* Work required *
Write out the data below in full, unchanged, minus the images.

%%

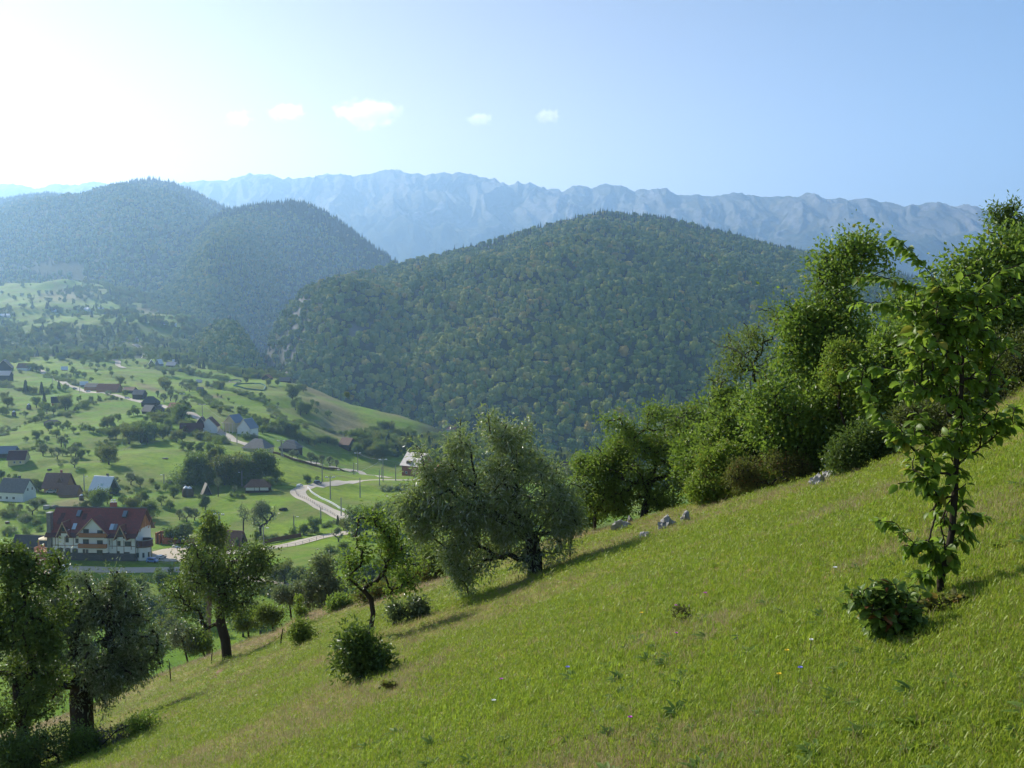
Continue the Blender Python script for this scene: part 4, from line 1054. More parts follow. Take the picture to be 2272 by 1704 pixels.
o, e = house('cottage', 'cottage with shiny silver roof and dark chimney', 'cottage', 219, 1098, 44, 12, 28, .9, -16, WALL_D, RF_SIL, chim=(.62, 4), ov=.8, group=HG)
mb = MB(); mb.box(e[0]+4.2, e[0]+5.2, 1.0, 2.2, e[4]+.6, e[4]+2.4); mb.build('skylight', GLASS_S, o)
house('cottage', 'yellow cottage with brown gabled roof and pale fascia boards', 'cottage', 36, 1032, 36, 14, 18, .8, 6, WALL_Y, RF_MAR, trim=FASCIA, wins=[(.4, .8, .8, 1), (.75, .8, .8, 1)], group=HG)
house('barn', 'barn with blue-grey roof at the left edge behind the yellow cottage', 'barn', 8, 1016, 44, 12, 13, .7, 4, WALL_D, RF_BLU, group='sheds and barns')
o, e = house('cabin', 'old cabin with whitewashed front under a brown tiled roof', 'cabin', 570, 1093, 52, 12, 16, .55, 3, WALL_D, RF_BRN, hip=True, ov=.7, group=HG)
for fx in (.12, .3, .5, .72, .9):
    mb = MB(); x_ = e[0]+(e[1]-e[0])*fx; mb.box(x_-.85, x_+.85, -.05, -.003, .9, 2.3); mb.build('panel', WALL_W, o)
house('shed', 'steep dark A-shaped shed beside the haystacks', 'shed', 460, 1099, 20, 3, 23, 1.1, 28, WALL_D, TIM_G, axis='y', ov=.3, group='sheds and barns')
house('barn', 'big barn with plain brown roof below the bushy willow', 'barn', 508, 1219, 42, 6, 34, .95, -14, WALL_D, RF_BRN, ov=.8, group='sheds and barns')
house('barn', 'long low barn with dark roof left of the guesthouse', 'barn', 66, 1222, 82, 13, 20, .36, -9, WALL_D, RF_DRK, ov=.6, group='sheds and barns')
house('house', 'house with maroon roof and pale ridge trim beside the road', 'house', 463, 960, 36, 15, 19, .9, 4, WALL_W, RF_MAR, trim=FASCIA, axis='y', group=HG)
house('house', 'long low house with maroon roof behind the grove', 'house', 424, 962, 48, 8, 15, .4, 6, WALL_G, RF_MAR, group=HG)
house('house', 'second maroon gable with pale fascia boards, left of the roadside house', 'house', 445, 955, 24, 14, 16, 1.0, 4, WALL_D, RF_MAR, trim=FASCIA, axis='y', group=HG)
o, e = house('house', 'unfinished house with bare gable and pale roof edges', 'house', 510, 958, 30, 22, 16, 1.1, -22, WALL_Y, RF_BLU, axis='y', trim=FASCIA, group=HG)
mb = MB()
for fx in (.1, .35, .65, .95):
    x_ = e[0]+(e[1]-e[0])*fx; mb.box(x_-.15, x_+.15, -2.2, -1.9, -1, e[4]-.6)
mb.box(e[0]-.3, e[1]+.3, -2.3, -1.8, e[4]-.6, e[4]-.3); mb.build('scaffold', FASCIA, o)
house('house', 'white house with dark roof and wooden gable right of the unfinished one', 'house', 541, 965, 34, 16, 20, .9, -20, WALL_W, RF_BLU, axis='y', trim=FASCIA, wins=[(.4, .9, .8, .9), (.75, .9, .8, .9)], group=HG)
house('house', 'house with hipped grey-brown roof beside the upper road', 'house', 562, 1003, 54, 8, 20, .8, -16, WALL_Y, RF_GRY, hip=True, ov=.6, chim=(.4, 3), group=HG)
house('barn', 'grey-roofed barn standing on the upper road bank', 'barn', 638, 1004, 42, 9, 18, .75, -14, WALL_D, RF_GRY, hip=True, ov=.6, group='sheds and barns')
house('barn', 'small dark wooden barn at the edge of the wood', 'barn', 763, 996, 27, 11, 13, 1.0, -28, WALL_D, RF_BRN, axis='x', ov=.5, group='sheds and barns')
o, e = house('house', 'red brick house with pale pinkish roof near the road junction', 'house', 912, 1056, 52, 26, 24, .95, -32, BRICK_R, RF_PNK, ov=.9, wins=[(.25, 1, 1, 1.2), (.7, 1, 1, 1.2)], sidewins=[(.3, 1, 1, 1.2), (.7, 1, 1, 1.2)], group=HG)
mb = MB(); mb.prism([(e[0]+3, e[4]+.2), (e[0]+6, e[4]+.2), (e[0]+6, e[4]+1.7), (e[0]+3, e[4]+1.7)], .1, 1.6, 0); mb.build('dormer', TIM_D, o)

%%

* Response to the task *
Continue the Blender Python script for this scene: part 4, from line 1054. More parts follow. Take the picture to be 2272 by 1704 pixels.
o, e = house('cottage', 'cottage with shiny silver roof and dark chimney', 'cottage', 219, 1098, 44, 12, 28, .9, -16, WALL_D, RF_SIL, chim=(.62, 4), ov=.8, group=HG)
mb = MB(); mb.box(e[0]+4.2, e[0]+5.2, 1.0, 2.2, e[4]+.6, e[4]+2.4); mb.build('skylight', GLASS_S, o)
house('cottage', 'yellow cottage with brown gabled roof and pale fascia boards', 'cottage', 36, 1032, 36, 14, 18, .8, 6, WALL_Y, RF_MAR, trim=FASCIA, wins=[(.4, .8, .8, 1), (.75, .8, .8, 1)], group=HG)
house('barn', 'barn with blue-grey roof at the left edge behind the yellow cottage', 'barn', 8, 1016, 44, 12, 13, .7, 4, WALL_D, RF_BLU, group='sheds and barns')
o, e = house('cabin', 'old cabin with whitewashed front under a brown tiled roof', 'cabin', 570, 1093, 52, 12, 16, .55, 3, WALL_D, RF_BRN, hip=True, ov=.7, group=HG)
for fx in (.12, .3, .5, .72, .9):
    mb = MB(); x_ = e[0]+(e[1]-e[0])*fx; mb.box(x_-.85, x_+.85, -.05, -.003, .9, 2.3); mb.build('panel', WALL_W, o)
house('shed', 'steep dark A-shaped shed beside the haystacks', 'shed', 460, 1099, 20, 3, 23, 1.1, 28, WALL_D, TIM_G, axis='y', ov=.3, group='sheds and barns')
house('barn', 'big barn with plain brown roof below the bushy willow', 'barn', 508, 1219, 42, 6, 34, .95, -14, WALL_D, RF_BRN, ov=.8, group='sheds and barns')
house('barn', 'long low barn with dark roof left of the guesthouse', 'barn', 66, 1222, 82, 13, 20, .36, -9, WALL_D, RF_DRK, ov=.6, group='sheds and barns')
house('house', 'house with maroon roof and pale ridge trim beside the road', 'house', 463, 960, 36, 15, 19, .9, 4, WALL_W, RF_MAR, trim=FASCIA, axis='y', group=HG)
house('house', 'long low house with maroon roof behind the grove', 'house', 424, 962, 48, 8, 15, .4, 6, WALL_G, RF_MAR, group=HG)
house('house', 'second maroon gable with pale fascia boards, left of the roadside house', 'house', 445, 955, 24, 14, 16, 1.0, 4, WALL_D, RF_MAR, trim=FASCIA, axis='y', group=HG)
o, e = house('house', 'unfinished house with bare gable and pale roof edges', 'house', 510, 958, 30, 22, 16, 1.1, -22, WALL_Y, RF_BLU, axis='y', trim=FASCIA, group=HG)
mb = MB()
for fx in (.1, .35, .65, .95):
    x_ = e[0]+(e[1]-e[0])*fx; mb.box(x_-.15, x_+.15, -2.2, -1.9, -1, e[4]-.6)
mb.box(e[0]-.3, e[1]+.3, -2.3, -1.8, e[4]-.6, e[4]-.3); mb.build('scaffold', FASCIA, o)
house('house', 'white house with dark roof and wooden gable right of the unfinished one', 'house', 541, 965, 34, 16, 20, .9, -20, WALL_W, RF_BLU, axis='y', trim=FASCIA, wins=[(.4, .9, .8, .9), (.75, .9, .8, .9)], group=HG)
house('house', 'house with hipped grey-brown roof beside the upper road', 'house', 562, 1003, 54, 8, 20, .8, -16, WALL_Y, RF_GRY, hip=True, ov=.6, chim=(.4, 3), group=HG)
house('barn', 'grey-roofed barn standing on the upper road bank', 'barn', 638, 1004, 42, 9, 18, .75, -14, WALL_D, RF_GRY, hip=True, ov=.6, group='sheds and barns')
house('barn', 'small dark wooden barn at the edge of the wood', 'barn', 763, 996, 27, 11, 13, 1.0, -28, WALL_D, RF_BRN, axis='x', ov=.5, group='sheds and barns')
o, e = house('house', 'red brick house with pale pinkish roof near the road junction', 'house', 912, 1056, 52, 26, 24, .95, -32, BRICK_R, RF_PNK, ov=.9, wins=[(.25, 1, 1, 1.2), (.7, 1, 1, 1.2)], sidewins=[(.3, 1, 1, 1.2), (.7, 1, 1, 1.2)], group=HG)
mb = MB(); mb.prism([(e[0]+3, e[4]+.2), (e[0]+6, e[4]+.2), (e[0]+6, e[4]+1.7), (e[0]+3, e[4]+1.7)], .1, 1.6, 0); mb.build('dormer', TIM_D, o)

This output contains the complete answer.